What is being asked: Retype the stretch of lines that starts at the line containing "Build this scene" and ends at the line containing "random.seed(7)", inclusive. Do not include pictures.

Source records:
------------------------------------------------------------
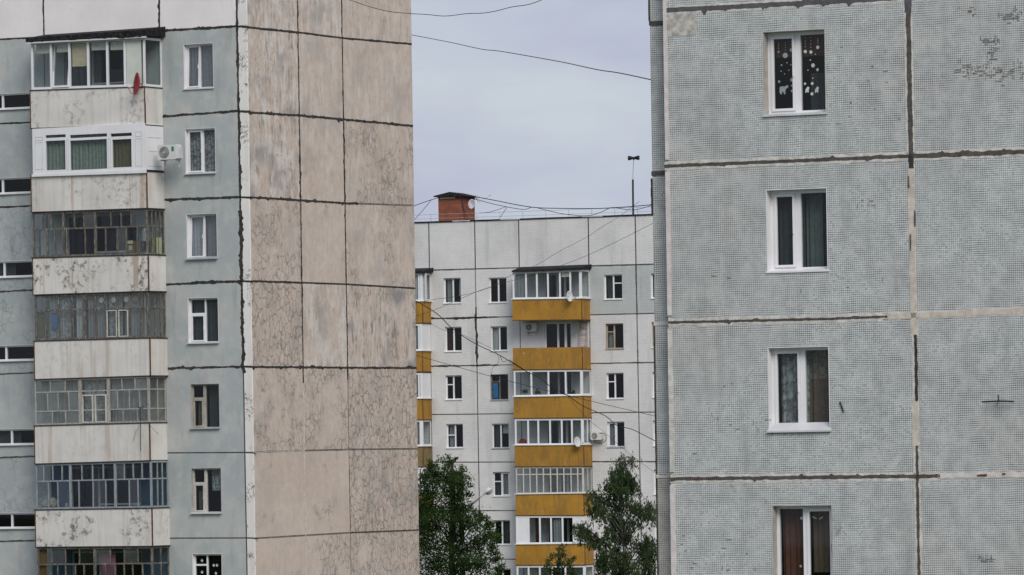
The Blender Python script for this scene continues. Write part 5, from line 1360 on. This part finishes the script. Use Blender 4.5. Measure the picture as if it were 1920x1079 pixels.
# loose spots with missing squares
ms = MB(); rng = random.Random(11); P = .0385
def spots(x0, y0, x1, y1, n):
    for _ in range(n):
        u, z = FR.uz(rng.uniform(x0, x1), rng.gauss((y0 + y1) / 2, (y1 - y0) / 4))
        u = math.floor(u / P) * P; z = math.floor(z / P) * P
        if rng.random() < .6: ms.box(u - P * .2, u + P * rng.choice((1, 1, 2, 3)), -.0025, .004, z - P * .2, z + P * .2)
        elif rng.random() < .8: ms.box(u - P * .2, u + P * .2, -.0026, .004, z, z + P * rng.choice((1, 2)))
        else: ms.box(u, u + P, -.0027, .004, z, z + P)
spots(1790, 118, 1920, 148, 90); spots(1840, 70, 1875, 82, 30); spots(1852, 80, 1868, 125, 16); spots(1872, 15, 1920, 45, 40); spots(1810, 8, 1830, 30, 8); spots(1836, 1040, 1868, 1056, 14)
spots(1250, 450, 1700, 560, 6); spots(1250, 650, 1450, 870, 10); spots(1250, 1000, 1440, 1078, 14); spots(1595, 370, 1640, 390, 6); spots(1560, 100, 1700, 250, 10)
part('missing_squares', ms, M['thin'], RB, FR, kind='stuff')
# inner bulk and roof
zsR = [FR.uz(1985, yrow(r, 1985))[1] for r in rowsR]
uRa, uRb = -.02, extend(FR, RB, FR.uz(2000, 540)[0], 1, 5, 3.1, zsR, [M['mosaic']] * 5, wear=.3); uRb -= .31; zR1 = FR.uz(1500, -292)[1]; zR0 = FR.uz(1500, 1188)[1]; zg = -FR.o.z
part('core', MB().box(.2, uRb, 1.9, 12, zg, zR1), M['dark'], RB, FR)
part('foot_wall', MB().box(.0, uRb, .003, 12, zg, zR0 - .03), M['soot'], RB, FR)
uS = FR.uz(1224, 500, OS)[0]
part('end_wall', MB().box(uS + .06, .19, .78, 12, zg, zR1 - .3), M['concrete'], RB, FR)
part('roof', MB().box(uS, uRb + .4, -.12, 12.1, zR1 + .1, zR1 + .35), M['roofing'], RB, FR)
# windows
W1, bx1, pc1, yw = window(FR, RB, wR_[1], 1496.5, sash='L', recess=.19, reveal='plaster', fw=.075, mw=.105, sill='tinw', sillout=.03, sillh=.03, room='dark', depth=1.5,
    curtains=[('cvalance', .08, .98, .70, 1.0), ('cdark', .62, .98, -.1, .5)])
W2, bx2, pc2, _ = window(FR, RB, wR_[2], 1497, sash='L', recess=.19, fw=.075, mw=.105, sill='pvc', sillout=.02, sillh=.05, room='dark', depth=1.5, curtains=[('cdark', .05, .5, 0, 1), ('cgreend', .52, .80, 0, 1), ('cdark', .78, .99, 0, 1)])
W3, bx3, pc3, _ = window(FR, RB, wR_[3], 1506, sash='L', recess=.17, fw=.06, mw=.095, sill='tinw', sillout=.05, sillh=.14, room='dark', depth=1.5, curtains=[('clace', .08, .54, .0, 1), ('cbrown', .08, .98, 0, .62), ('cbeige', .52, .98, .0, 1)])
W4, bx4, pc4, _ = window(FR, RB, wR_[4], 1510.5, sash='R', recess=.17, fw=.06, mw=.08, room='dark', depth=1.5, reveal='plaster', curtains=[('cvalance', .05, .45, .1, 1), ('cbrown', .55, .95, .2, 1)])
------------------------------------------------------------
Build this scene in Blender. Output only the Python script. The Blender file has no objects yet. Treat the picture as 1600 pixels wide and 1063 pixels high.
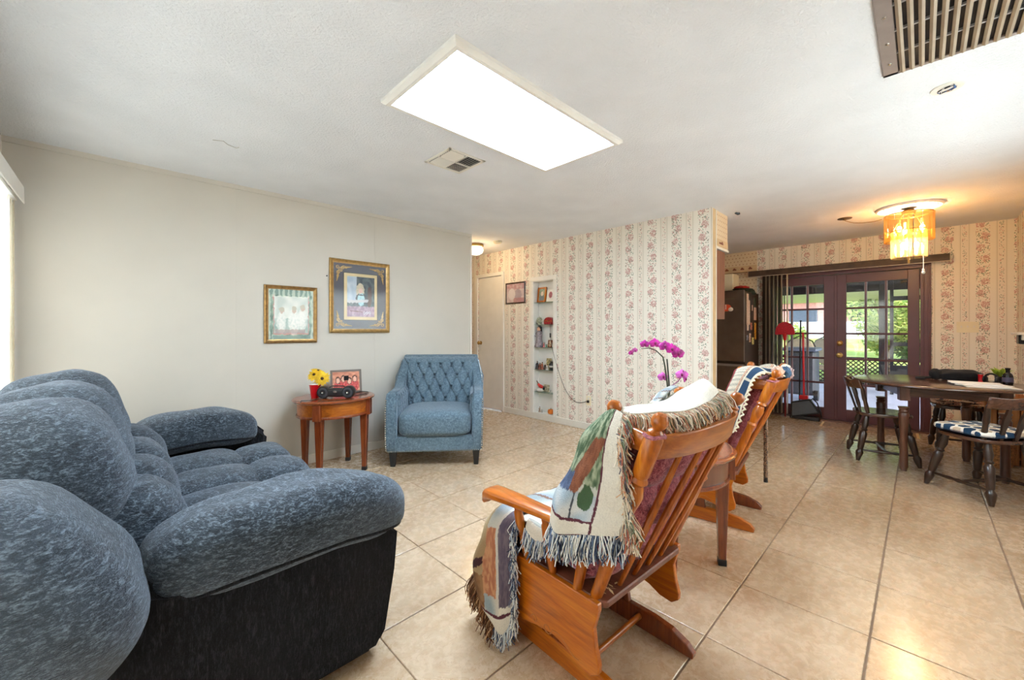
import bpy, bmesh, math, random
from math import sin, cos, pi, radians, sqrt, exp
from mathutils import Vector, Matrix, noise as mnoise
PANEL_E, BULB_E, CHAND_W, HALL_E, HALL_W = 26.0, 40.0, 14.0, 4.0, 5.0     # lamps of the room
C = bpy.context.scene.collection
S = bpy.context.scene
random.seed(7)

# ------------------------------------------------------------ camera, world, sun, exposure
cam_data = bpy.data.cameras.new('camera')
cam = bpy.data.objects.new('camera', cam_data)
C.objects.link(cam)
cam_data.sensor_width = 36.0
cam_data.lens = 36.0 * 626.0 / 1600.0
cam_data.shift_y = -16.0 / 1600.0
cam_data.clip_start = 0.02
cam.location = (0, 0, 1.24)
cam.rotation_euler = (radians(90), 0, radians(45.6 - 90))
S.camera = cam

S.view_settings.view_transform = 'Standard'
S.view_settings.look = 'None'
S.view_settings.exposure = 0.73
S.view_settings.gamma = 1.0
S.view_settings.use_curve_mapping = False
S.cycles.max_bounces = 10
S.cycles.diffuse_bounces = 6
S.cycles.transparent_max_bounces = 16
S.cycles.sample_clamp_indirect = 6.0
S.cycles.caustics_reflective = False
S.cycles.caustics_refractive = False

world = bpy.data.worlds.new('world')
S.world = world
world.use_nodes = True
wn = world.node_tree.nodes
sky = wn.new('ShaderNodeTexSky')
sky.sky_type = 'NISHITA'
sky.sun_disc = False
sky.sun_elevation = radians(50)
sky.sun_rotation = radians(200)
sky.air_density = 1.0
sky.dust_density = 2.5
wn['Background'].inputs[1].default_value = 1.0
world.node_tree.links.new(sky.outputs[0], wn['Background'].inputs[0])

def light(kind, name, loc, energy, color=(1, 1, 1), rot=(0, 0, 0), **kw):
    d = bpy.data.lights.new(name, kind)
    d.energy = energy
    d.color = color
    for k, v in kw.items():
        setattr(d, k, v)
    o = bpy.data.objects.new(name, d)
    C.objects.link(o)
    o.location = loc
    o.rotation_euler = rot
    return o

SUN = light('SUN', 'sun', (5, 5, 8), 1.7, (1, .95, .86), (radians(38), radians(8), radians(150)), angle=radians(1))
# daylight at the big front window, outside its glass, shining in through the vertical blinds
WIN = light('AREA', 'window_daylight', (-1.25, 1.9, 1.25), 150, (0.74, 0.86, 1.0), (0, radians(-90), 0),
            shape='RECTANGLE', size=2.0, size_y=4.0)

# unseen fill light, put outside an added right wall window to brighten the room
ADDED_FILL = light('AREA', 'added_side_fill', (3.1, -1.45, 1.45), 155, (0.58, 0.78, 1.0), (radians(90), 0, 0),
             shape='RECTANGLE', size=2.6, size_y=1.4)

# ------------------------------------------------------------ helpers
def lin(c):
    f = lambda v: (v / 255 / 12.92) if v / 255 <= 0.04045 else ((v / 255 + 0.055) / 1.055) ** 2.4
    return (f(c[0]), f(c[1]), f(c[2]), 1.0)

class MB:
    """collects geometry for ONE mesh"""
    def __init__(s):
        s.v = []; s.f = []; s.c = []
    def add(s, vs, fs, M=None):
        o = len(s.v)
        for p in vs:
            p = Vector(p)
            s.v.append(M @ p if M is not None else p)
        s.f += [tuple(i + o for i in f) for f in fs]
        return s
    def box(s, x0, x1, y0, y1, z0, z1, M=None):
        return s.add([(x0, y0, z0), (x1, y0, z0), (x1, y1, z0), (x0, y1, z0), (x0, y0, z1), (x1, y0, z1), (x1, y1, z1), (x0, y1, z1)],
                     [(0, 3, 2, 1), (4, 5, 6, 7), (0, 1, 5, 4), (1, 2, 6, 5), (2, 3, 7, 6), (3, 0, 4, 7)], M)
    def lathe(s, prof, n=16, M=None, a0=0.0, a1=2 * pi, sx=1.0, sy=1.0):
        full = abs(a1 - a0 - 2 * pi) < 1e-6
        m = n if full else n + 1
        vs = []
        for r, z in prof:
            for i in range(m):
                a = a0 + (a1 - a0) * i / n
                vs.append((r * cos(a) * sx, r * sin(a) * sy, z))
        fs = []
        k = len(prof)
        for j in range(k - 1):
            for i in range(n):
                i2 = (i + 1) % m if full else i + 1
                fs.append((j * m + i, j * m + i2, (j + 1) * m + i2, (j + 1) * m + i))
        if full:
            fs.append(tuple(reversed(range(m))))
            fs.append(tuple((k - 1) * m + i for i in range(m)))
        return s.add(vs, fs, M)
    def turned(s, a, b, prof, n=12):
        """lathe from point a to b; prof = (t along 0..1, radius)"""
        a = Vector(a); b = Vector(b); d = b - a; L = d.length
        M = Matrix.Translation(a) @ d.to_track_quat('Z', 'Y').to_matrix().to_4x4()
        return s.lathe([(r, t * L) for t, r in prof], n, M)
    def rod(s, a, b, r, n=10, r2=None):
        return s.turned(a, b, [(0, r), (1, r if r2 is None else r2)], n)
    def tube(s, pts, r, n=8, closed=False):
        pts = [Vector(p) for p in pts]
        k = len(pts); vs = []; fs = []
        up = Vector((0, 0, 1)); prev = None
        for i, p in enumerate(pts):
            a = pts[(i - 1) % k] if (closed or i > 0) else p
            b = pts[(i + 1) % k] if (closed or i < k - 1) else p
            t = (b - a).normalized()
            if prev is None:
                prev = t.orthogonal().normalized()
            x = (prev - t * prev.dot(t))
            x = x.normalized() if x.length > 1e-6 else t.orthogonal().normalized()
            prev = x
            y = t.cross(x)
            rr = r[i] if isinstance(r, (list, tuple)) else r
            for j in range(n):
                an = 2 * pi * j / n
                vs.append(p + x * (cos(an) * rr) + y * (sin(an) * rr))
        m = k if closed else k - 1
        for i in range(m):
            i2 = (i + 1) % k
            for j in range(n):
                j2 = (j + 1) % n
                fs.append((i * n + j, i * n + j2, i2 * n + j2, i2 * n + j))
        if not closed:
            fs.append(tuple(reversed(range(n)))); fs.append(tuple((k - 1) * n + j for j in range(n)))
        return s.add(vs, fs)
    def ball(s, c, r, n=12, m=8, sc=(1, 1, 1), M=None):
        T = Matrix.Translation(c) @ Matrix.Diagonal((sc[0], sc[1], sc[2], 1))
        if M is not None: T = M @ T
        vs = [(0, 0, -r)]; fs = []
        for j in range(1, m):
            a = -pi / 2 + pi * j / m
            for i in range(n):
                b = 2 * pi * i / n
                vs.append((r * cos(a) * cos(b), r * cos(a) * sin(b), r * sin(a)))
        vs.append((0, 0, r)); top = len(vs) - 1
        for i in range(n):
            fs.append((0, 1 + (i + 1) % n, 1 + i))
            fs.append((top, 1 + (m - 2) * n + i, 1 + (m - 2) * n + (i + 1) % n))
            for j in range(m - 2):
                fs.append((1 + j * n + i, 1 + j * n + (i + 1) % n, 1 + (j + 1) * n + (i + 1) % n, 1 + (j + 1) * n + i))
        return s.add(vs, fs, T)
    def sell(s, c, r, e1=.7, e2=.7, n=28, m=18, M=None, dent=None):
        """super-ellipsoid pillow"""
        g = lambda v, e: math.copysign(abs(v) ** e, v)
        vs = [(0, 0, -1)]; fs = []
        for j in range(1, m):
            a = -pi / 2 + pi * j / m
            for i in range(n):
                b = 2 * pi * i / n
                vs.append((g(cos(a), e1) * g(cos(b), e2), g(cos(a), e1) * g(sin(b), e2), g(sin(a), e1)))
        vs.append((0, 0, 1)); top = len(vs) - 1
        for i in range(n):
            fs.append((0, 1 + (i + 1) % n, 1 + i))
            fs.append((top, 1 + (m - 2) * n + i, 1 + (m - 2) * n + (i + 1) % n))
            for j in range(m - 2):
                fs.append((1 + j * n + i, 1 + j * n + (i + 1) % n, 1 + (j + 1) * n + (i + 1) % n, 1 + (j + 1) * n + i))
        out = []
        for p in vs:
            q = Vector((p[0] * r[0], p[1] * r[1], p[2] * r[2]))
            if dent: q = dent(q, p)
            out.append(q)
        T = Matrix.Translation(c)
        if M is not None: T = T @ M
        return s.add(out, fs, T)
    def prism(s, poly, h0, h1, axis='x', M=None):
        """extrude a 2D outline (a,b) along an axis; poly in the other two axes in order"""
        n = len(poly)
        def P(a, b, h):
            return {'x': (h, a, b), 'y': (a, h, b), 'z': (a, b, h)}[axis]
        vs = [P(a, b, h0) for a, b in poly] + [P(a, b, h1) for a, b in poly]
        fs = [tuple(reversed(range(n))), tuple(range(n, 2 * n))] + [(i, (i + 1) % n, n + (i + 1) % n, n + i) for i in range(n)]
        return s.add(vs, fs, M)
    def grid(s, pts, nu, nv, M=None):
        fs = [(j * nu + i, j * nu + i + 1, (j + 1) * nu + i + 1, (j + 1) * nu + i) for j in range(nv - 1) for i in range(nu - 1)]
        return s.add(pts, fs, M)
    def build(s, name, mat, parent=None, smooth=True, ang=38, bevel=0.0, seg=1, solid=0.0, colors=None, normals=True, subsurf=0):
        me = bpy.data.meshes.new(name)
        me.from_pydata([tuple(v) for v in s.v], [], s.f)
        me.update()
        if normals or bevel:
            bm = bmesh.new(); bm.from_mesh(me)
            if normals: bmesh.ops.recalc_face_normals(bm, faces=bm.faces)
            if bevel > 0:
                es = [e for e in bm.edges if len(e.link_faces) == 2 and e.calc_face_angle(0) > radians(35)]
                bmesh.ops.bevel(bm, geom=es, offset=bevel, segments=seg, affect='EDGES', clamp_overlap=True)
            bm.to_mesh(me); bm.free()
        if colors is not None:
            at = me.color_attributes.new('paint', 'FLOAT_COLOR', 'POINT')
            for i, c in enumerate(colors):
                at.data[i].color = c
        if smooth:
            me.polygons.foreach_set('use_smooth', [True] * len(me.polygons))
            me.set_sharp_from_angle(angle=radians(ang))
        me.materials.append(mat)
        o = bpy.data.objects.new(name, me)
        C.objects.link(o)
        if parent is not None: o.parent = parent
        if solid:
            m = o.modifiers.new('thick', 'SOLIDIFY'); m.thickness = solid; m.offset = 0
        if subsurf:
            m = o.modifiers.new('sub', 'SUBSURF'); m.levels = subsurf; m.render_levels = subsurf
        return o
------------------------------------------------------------
Result of this exercise:
Build this scene in Blender. Output only the Python script. The Blender file has no objects yet. Treat the picture as 1600 pixels wide and 1063 pixels high.
import bpy, bmesh, math, random
from math import sin, cos, pi, radians, sqrt, exp
from mathutils import Vector, Matrix, noise as mnoise
PANEL_E, BULB_E, CHAND_W, HALL_E, HALL_W = 26.0, 40.0, 14.0, 4.0, 5.0     # lamps of the room
C = bpy.context.scene.collection
S = bpy.context.scene
random.seed(7)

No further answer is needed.